82. In the long run, the Honourable Court is left with no alternative but to hold that while the Plaintiff are entitled to the reliefs sought the Defendant have failed to satisfy court they ought to be granted the reliefs sought and to have the Plaintiff’s case dismissed or struck out.

Issue No. (c) Who will bear the costs of the suit? 83. It’s well established that matter of costs is at the discretion of Court. Costs means any award that a party is granted at the conclusion of any legal action, proceedings and process of any litigation. The Proviso of the provision of Section 27(1) of Civil Procedure Act provides that costs follow the events. By events it means the result such a legal action, process and/or proceedings. (See the Supreme Court case of “Jasbir Rai Singh Rai – Versus Tarchalon Singh (2014) eKLR; and the Court RoseMary Wambui Munene – Versus – Ihururu Dairies Co – Operative Limited (2014) eKLR, Kenya Sugar Board – Versus – Ndungu Gathini (2013) eKLR; and Cecilia Nyayo – Versus Barclays Bank of Kenya Limited (2016) eKLR” where Courts held that:-“The basic rule on attribution of costs is that costs follow the event……..it is well recognised that the principles costs follow the event is not be used to penalize the losing party rather it is for compensating the successful party for the trouble taken in presenting of defending the case”.

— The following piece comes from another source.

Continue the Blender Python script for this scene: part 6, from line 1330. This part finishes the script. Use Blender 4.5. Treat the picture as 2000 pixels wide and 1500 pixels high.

84. In the instant case, the Plaintiff has been able to establish its case against the Defendant and therefore they are entitled to be awarded the costs of the suit.

VI. Conclusion and Disposition 85. Consequently, having caused an indepth analysis to the framed issues herein, the court has been persuaded that the Plaintiff has been able to prove its case on preponderance of probability. Therefore, specifically the Honourable Court proceed to order as follows:-a.That Judgment be and is hereby entered in favour of the Plaintiff against the Defendant with costs.b.That there be a declaration that the action by the Defendant in encroaching the parcel of land for the Plaintiff being Land Reference Numbers 29094 within the County of Taita Tavetta and the construction of the Mackinon - Guranze road was unlawful, illegal and un-procedural contrary to the Provisions of Section 23(1) of the Kenya Road Act, Article 40 (5) of Constitution of Kenya, 2010 and Sections 7, 8, and 9 of the Land Acquisition Act 1968 (Repealed).c.That there be a declaration that the suit land is registered in the names of Plaintiffs.d.That an order be made hereby that the Plaintiff be paid a sum of Kenya Shillings Fifty Six Million Nine Hundred Thousand (Kshs. 56,900,000/=) as adequate, prompt, just and fair compensation for the acquisition of the land for purposes of construction of the road complained of.e.That the Plaintiff be granted exemplary damages a sum of Kenya Shillings Two Million (Kshs. 2,000,000/=).f.That there be an order to pay the Plaintiff a sum of Kenya Shillings Fifteen Million (Kshs. 15,000,000/=) as special damages.g.That the costs and interests at the 14% Court rate of the (c), (d) (e) and (f) aboveIt is so ordered accordingly

JUDGMENT DELIVERED THROUGH MICROSOFT TEAM VIRTUAL MEANS, SIGNED AND DATED AT MOMBASA ON THIS 4TH DAY OF MAY 2023. ………………………………………HON. MR. JUSTICE L.L. NAIKUNI(JUDGE)ENVIRONMENT AND LAND COURT AT MOMBASAJudgement delivered in the presence of:-a. M/s. Gillian, the Court Assistant.b. Mr. Odongo Advocate for the Plaintiffs.c. Mr. Adede Advocate holding brief for Mr. Rapando Advocate for the Defendant.